Solía llamarse El Morro y siempre ha estado habitada por pescadores. Con sorpresa su suelo, aunque sumergido, permite que crezcan árboles que simulan flotar. Y hoy además de pescadores, a Nueva Venecia la habitan personas e historias que la hacen irresistible de documentar. Desde hombres que con sus bongoductos reemplazan a un acueducto inexistente y se despiertan a las tres de la mañana para recoger agua limpia y venderla a sus vecinos, hasta hijos que pescan en sus propias redes distintas a las de sus padres y hechas a escala. Mujeres con la fuerza propia de aquellas que han decidido ser cabezas de familia, abuelos que no se enferman gracias a la paciencia de la vida misma sobre el agua y pueden alzar con júbilo sus nietos y bisnietos, cuidadores de recintos, constructores de canoas perfectas, y familias enteras llenas de historias que exigen responsabilidad al ser oídas y fotografiadas.
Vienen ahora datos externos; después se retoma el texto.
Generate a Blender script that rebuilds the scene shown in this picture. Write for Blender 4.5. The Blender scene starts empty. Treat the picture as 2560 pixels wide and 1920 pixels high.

Y aunque se ha convertido en un destino para la crónica, fotoperiodismo y trabajo investigativo, los secretos e historias que a periodistas y fotografos allí se revelan se convierten en una suerte de fuga de su propia magia. De allí, la necesidad de retribuir y hacer visible a su gente mediante un trabajo que ha querido resignificarla, rescatar su memoria y darla a conocer por todo lo que sobre su asfalto flota.